- **INSTRUCTION**: Reproduce the first line and every line after it, exactly, through the one containing "sc.camera = cam_o". Leave out the rest.

- **SOURCE MATERIAL**:
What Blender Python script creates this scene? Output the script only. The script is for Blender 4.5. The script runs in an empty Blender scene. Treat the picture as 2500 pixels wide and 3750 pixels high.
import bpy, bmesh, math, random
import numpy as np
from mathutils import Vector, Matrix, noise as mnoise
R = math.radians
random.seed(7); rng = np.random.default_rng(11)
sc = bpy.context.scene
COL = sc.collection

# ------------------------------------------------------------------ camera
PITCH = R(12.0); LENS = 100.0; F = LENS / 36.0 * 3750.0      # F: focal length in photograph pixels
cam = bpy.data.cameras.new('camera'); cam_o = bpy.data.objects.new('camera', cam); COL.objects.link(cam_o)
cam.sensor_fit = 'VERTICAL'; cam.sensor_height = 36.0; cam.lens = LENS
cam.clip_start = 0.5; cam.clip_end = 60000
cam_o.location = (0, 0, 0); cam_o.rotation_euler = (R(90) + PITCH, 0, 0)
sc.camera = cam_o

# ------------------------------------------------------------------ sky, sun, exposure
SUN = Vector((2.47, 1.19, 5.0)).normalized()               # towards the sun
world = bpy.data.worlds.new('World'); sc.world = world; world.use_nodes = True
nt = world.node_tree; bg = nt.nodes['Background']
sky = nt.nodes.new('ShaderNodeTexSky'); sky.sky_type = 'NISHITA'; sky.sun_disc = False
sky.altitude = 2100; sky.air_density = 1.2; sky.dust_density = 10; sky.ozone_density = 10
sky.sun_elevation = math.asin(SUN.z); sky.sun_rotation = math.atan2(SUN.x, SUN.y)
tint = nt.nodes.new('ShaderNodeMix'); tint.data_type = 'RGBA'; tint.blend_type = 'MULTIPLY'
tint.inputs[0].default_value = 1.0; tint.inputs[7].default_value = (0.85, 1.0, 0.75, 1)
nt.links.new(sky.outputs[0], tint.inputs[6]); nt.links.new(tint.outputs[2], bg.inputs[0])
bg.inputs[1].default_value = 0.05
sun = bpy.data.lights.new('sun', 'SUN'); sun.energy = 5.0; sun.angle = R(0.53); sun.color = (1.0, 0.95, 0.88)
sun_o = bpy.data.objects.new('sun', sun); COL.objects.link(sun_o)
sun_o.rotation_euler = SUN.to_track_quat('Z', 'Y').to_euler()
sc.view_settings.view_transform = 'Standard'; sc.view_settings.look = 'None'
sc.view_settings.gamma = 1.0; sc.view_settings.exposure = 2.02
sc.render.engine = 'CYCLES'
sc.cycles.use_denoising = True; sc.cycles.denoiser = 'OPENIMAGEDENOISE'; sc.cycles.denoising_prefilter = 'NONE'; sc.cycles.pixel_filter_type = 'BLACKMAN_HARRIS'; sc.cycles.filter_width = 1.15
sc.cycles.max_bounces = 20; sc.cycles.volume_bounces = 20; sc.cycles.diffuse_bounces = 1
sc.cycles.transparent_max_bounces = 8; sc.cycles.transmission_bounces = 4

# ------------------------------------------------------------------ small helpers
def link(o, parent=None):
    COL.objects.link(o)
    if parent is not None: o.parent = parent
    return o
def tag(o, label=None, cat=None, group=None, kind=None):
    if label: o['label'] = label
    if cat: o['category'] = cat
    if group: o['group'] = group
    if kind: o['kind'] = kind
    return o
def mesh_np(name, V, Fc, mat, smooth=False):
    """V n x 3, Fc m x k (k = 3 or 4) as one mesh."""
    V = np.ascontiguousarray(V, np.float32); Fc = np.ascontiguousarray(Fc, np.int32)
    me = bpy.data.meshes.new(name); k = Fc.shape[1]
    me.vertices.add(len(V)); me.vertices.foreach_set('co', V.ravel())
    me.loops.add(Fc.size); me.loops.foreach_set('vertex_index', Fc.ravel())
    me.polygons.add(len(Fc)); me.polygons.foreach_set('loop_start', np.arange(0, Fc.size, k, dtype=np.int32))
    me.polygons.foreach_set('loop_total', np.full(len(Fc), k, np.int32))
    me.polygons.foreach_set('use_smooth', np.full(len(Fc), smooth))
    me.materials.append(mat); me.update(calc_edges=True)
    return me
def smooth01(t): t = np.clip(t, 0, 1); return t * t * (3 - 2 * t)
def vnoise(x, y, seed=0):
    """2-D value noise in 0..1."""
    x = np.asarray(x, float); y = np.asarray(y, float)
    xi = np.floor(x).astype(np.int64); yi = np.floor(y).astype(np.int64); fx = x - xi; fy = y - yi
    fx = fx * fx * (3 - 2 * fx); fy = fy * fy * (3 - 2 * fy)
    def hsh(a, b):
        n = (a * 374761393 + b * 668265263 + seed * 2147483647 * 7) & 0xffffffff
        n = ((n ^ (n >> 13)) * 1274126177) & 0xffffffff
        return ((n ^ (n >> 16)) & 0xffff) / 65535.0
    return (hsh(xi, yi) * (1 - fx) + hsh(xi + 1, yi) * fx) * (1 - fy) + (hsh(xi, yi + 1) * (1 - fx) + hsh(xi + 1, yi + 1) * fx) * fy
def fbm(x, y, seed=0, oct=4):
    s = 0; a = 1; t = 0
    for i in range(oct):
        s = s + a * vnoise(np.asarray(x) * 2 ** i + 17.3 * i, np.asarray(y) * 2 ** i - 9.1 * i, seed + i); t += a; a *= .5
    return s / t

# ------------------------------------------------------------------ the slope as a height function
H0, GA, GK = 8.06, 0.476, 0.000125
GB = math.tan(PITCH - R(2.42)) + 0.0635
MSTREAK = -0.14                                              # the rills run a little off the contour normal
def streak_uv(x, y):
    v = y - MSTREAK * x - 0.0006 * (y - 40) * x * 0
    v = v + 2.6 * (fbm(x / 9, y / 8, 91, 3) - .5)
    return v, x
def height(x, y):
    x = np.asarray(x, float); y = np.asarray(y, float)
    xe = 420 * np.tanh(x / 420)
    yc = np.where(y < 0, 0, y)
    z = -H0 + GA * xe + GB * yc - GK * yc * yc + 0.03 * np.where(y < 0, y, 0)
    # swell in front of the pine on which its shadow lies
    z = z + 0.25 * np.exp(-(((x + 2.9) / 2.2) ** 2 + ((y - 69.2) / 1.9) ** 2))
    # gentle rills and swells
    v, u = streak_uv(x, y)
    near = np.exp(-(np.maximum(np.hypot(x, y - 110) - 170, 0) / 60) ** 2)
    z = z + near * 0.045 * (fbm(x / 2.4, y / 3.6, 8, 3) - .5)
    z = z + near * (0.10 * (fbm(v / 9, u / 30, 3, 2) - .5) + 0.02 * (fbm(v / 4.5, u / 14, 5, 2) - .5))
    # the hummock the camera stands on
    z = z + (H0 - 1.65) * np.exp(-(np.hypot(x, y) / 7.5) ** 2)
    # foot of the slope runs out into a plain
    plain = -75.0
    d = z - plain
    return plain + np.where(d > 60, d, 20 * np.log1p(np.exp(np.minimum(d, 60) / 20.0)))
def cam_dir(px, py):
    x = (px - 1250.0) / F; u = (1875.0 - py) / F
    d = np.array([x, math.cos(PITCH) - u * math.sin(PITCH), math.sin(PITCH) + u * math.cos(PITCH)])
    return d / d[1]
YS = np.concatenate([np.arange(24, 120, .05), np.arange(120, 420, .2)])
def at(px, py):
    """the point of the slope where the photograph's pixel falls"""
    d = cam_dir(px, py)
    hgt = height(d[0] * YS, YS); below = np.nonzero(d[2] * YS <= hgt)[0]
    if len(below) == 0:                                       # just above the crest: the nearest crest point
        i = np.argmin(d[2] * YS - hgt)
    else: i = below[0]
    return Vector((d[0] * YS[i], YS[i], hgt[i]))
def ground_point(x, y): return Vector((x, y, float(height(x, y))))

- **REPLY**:
What Blender Python script creates this scene? Output the script only. The script is for Blender 4.5. The script runs in an empty Blender scene. Treat the picture as 2500 pixels wide and 3750 pixels high.
import bpy, bmesh, math, random
import numpy as np
from mathutils import Vector, Matrix, noise as mnoise
R = math.radians
random.seed(7); rng = np.random.default_rng(11)
sc = bpy.context.scene
COL = sc.collection

# ------------------------------------------------------------------ camera
PITCH = R(12.0); LENS = 100.0; F = LENS / 36.0 * 3750.0      # F: focal length in photograph pixels
cam = bpy.data.cameras.new('camera'); cam_o = bpy.data.objects.new('camera', cam); COL.objects.link(cam_o)
cam.sensor_fit = 'VERTICAL'; cam.sensor_height = 36.0; cam.lens = LENS
cam.clip_start = 0.5; cam.clip_end = 60000
cam_o.location = (0, 0, 0); cam_o.rotation_euler = (R(90) + PITCH, 0, 0)
sc.camera = cam_o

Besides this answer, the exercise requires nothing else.